Decoding Bloom’s Taxonomy

05:20:00 PICT Model School 0 Comments

Decoding Bloom’s Taxonomy:

Bloom's Taxonomy was created in 1956 under the leadership of educational psychologist Dr Benjamin Bloom.

Bloom’s taxonomy helps educators to plan & set teaching and assessing objectives in line with the level of skills acquisition planned for the learners.
This taxonomy was revised in 2001.

Bloom’s Taxonomy is scoped to function across 3 following domains
  1. Cognitive(Knowledge Based)
  2. Affective(Emotive Based)
  3. Sensory(Action Based)

Scope of this article is limited to perspectives of Cognitive domain, which has been the primary focus of most traditional education and is frequently used to structure curriculum learning objectives, assessments and activities. used to structure curriculum learning objectives, assessments and activities.

Please refer to any level, 3rd level onwards & try to answer the following question.
Is it possible to apply or analyse or evaluate or create something, if one cannot remember/identify or understand what it is?

KEYBOARD example; to know how it works…

Assume yourself to be a “Computer studies” teacher and you are asked to plan for teaching schedule/calendar plan for 4th standard. This is when the students are going to learn the subject for the first time in their school. Now let’s look at planning of ‘Keyboard chapter’.

Following is the common sensical sequence you would like to adopt:
1st level: Show them the actual hardware i.e. Keyboard so that they can remember its name and identify it later too
2nd level: Explain them what is has(various key & how they work), so that they can understand and describe it
3rd level: Show them how it has to be used (applying) to write a short story

Now if the similar planning has to be done for class 7th or 8th, teachers/planners will plan now keeping in mind next 3 levels which are high order thinking skills.

This above steps took us into setting teaching objectives/plan.
Very same approach can be adopted to plan or design tests.

At PICT we take considerable care to ensure that Bloom’s Taxonomy is tightly integrated into our education programs and curriculum.
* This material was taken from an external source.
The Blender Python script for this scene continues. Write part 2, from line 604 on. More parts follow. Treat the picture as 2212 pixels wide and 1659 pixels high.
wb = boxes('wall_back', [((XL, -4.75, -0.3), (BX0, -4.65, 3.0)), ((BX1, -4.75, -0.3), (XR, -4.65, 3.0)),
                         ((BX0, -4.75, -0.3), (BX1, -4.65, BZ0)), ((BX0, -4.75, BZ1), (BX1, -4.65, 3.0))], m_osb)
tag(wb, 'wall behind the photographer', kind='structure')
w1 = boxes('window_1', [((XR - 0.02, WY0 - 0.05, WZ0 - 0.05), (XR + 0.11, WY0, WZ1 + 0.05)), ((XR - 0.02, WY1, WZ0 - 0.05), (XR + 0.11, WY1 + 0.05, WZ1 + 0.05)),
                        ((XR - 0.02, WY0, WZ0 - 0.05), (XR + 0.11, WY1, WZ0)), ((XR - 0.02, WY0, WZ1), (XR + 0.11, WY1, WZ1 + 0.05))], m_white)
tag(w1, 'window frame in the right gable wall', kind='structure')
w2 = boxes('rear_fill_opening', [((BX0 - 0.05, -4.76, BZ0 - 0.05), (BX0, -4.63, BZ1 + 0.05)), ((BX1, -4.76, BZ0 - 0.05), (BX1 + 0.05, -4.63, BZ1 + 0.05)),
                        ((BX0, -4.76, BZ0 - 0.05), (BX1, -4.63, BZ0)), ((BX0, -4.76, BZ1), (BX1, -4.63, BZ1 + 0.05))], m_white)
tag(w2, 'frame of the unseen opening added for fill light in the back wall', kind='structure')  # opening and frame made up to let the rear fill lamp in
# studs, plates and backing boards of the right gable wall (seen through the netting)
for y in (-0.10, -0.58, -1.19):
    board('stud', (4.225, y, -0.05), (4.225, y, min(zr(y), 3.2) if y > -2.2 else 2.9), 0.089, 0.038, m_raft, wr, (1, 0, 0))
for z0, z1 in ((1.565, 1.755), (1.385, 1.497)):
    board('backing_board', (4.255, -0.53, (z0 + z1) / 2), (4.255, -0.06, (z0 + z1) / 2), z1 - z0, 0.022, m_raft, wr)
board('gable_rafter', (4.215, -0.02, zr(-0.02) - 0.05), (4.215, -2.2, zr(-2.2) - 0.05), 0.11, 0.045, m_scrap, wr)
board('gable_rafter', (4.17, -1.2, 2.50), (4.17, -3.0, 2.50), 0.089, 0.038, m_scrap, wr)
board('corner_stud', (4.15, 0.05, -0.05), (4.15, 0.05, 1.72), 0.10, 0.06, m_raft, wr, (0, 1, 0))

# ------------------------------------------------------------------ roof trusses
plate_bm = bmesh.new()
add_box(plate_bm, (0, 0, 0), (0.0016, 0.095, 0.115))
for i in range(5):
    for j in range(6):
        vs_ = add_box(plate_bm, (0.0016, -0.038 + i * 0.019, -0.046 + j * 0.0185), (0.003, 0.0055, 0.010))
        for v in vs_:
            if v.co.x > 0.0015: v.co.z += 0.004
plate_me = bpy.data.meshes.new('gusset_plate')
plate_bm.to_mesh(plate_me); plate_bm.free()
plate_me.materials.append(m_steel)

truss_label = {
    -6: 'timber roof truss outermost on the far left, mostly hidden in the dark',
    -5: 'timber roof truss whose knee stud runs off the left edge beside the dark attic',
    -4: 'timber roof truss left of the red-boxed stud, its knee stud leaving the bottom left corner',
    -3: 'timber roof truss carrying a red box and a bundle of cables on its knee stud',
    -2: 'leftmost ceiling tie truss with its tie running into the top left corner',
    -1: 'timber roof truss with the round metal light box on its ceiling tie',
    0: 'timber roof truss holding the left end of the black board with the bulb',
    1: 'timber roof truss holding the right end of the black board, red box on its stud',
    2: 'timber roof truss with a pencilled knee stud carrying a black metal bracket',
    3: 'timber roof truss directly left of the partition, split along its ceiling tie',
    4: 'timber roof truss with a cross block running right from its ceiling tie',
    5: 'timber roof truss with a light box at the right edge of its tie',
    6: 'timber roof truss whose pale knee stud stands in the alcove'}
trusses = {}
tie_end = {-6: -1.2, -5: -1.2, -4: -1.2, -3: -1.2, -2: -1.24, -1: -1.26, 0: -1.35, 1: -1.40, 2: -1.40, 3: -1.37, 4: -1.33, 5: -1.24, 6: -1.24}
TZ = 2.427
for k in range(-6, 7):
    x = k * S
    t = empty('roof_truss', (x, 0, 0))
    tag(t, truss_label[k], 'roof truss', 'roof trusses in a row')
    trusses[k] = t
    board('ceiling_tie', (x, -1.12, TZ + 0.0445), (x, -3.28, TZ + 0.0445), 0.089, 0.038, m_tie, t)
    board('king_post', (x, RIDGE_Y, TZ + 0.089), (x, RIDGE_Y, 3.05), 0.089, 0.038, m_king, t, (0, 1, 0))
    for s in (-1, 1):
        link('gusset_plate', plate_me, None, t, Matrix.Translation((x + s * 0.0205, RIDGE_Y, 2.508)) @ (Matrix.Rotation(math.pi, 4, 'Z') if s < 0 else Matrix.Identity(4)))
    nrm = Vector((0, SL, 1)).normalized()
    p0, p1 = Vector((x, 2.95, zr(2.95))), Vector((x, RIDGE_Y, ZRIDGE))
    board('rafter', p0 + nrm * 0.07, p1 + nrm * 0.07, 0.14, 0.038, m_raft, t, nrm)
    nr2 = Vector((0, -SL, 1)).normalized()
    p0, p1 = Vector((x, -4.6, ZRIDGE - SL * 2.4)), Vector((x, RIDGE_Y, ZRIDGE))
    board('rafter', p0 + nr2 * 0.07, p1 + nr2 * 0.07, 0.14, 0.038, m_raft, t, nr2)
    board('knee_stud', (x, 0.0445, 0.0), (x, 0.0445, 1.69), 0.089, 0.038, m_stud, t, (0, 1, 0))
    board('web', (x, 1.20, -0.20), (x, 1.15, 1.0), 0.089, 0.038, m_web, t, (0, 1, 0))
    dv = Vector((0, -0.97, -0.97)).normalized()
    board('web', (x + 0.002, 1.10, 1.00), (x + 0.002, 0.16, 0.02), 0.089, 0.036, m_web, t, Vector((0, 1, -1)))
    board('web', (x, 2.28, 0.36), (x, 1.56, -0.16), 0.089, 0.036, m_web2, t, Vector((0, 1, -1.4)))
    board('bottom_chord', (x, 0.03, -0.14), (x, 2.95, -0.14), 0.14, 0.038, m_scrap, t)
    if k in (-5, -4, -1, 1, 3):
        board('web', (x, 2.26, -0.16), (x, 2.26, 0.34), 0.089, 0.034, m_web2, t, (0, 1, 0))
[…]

We regularly review the Bloom’s taxonomy’s suitability to ever evolving education dynamics.
Following are couple of examples of activities that were designed and executed specifically, keeping in mind the cognitive skills in Bloom’s Taxonomy.

Students were given a situation where they were made to prepare words written & cut out of paper to match with opposite word. So the assessment of whether they can remember, understand and apply can be made easily.

This involved engaging them in various situational drawing and painting. For example; cloud and rain. So they can remember the shapes of cloud and rain. They can also draw them pictorially and apply the outpour of rain down to living & non-living things on ground.